If you take white supremacy apart it really means “being a Northern European”: interest in time-keeping, desire to be highly productive, bland food, and individuality are all listed as “white supremacy”—you may as well say “being Norwegian”. Although this is often conceptualised as being about the difference between, in the American context, black and white it is as much about the Southern European who is constitutionally bred to be warm, demonstrative, family-oriented, collectivist, and to have a siesta.


The Jews—another important American racial group—have a strong work ethic but are much more collectivist than the Northern Euros. In Israel, my landlord introduced me to a friend who visited; he heard my surname, assumed I was Jewish (I have a large nose, it is true), and said, “Oh, Mr. X, you’re from the Oxford Xs?” Jewish life is that intimate; a stranger in another county, almost like an aristocrat with “his people”, thought “Oh, he’s from that branch.” The downside to this coziness is that Jewish academics have been found to cite each other more than non-Jewish academics; so there is a risk that this group could constitute an ethnic mafia in various industries, sometimes to the detriment of truth.

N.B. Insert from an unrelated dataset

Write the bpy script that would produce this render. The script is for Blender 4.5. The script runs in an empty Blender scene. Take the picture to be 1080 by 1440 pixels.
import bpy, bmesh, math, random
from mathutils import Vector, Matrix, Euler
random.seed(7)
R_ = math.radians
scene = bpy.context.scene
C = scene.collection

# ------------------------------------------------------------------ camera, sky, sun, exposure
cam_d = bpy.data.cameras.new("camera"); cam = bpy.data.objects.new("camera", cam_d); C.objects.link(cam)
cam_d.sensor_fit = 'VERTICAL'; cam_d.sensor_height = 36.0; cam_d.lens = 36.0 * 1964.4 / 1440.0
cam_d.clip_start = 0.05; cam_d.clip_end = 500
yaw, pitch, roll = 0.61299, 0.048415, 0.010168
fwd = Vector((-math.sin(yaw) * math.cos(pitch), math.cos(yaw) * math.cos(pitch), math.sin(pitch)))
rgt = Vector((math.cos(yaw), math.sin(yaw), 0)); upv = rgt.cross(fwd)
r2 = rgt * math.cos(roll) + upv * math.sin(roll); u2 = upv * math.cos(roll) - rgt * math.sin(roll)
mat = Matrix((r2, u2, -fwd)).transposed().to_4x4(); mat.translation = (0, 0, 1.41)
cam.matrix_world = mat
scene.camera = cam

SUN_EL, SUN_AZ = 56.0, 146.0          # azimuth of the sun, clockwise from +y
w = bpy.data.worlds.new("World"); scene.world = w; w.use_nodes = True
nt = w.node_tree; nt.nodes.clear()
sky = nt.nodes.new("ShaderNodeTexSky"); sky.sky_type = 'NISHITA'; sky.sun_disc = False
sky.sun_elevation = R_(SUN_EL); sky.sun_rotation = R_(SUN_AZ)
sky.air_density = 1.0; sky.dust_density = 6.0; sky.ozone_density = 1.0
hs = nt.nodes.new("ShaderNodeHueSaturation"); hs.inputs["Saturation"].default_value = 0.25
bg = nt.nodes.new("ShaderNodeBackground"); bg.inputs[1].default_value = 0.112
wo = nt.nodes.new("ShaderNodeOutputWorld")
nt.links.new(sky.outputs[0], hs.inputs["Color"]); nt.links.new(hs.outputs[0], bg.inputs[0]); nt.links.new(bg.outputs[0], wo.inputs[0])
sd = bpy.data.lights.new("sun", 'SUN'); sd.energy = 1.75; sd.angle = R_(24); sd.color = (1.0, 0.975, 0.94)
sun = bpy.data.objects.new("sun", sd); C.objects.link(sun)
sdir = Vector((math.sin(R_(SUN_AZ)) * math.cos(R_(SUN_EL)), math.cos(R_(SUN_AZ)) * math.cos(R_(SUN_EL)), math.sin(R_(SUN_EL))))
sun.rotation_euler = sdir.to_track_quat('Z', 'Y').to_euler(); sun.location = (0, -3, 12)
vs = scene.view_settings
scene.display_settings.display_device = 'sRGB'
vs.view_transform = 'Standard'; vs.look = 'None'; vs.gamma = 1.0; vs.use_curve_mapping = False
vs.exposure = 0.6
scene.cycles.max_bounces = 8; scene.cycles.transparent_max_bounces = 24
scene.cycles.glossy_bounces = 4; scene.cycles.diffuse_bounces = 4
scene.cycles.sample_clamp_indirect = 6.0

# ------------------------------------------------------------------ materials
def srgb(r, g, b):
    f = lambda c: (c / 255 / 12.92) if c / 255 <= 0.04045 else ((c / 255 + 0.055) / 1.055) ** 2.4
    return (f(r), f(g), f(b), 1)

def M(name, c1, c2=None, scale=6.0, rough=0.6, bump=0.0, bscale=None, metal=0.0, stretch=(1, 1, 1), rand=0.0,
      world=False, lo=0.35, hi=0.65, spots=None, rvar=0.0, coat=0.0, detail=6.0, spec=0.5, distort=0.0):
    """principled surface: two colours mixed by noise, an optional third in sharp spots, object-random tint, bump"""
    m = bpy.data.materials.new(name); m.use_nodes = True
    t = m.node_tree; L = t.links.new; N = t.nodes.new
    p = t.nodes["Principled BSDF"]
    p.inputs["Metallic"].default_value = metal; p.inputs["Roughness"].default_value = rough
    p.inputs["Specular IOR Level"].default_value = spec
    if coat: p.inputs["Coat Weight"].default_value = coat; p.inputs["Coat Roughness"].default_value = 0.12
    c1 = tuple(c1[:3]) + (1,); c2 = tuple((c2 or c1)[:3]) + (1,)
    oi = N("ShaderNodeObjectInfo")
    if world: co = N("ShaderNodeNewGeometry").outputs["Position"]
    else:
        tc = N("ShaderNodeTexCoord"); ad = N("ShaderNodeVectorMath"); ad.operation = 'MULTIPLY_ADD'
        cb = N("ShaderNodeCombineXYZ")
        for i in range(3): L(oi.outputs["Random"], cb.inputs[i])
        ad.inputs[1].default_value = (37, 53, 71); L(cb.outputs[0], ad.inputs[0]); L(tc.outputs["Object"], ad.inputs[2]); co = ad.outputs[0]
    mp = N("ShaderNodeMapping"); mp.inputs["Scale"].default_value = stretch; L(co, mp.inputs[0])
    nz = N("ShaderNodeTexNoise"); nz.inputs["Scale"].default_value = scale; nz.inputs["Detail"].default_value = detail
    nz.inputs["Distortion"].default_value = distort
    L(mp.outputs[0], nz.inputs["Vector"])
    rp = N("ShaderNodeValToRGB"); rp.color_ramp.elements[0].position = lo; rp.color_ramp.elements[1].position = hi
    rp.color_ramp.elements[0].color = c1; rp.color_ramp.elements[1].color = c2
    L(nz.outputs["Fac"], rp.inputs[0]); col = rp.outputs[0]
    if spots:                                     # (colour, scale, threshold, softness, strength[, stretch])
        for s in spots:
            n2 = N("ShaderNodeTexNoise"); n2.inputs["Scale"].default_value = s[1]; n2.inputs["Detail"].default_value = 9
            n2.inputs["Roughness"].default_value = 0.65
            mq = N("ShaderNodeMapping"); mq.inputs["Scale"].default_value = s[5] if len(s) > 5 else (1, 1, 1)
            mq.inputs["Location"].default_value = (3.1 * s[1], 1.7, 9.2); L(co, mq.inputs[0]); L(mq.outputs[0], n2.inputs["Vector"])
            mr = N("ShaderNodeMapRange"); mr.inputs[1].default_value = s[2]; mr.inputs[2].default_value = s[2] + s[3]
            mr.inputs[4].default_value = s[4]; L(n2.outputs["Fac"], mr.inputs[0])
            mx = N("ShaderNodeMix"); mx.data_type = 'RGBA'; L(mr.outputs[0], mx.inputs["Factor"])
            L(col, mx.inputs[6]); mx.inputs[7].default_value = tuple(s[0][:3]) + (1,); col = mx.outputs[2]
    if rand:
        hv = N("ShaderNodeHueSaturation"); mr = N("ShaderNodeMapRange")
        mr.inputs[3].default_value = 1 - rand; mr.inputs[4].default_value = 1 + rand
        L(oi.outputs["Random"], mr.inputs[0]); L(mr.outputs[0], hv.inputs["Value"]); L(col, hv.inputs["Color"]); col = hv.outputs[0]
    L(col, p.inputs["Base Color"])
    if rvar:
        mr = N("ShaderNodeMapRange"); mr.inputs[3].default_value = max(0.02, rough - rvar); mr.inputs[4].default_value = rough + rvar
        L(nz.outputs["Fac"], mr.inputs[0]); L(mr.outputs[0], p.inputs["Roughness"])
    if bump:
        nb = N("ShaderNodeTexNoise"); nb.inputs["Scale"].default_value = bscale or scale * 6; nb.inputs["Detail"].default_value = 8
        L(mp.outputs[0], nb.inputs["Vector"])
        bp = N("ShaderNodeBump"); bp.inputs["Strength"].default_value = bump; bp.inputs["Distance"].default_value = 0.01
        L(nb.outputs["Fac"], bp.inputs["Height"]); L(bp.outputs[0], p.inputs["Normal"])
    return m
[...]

Ironically, it is the Northern Euros—with a quasi-religious interest in “anti-racism”—who are the least ethnocentric racial group. Opposition to “white supremacy” is an ideology that takes advantage of relatively low Northern Euro ethnocentrism to serve people who are white but are not Northern European: Italians, Spaniards, Irishmen, and Jews—plus the blacks, who are also warmer. These are mostly the immigrant groups who arrived en masse in America in the late 19th century; and this is why classical liberalism is dead in America and Britain—it is a belief system for Northern Europeans with an individualist temperament. To impose it on an Italian does feel like oppression to him, it is against his blood. Lecture an Italian about how he needs to move away from mama and grind, grind, grind and he will think you are a monster or an idiot; so to acculturate these groups was to “make them white”—make them behave, roughly, like Northern Europeans; but blood will out.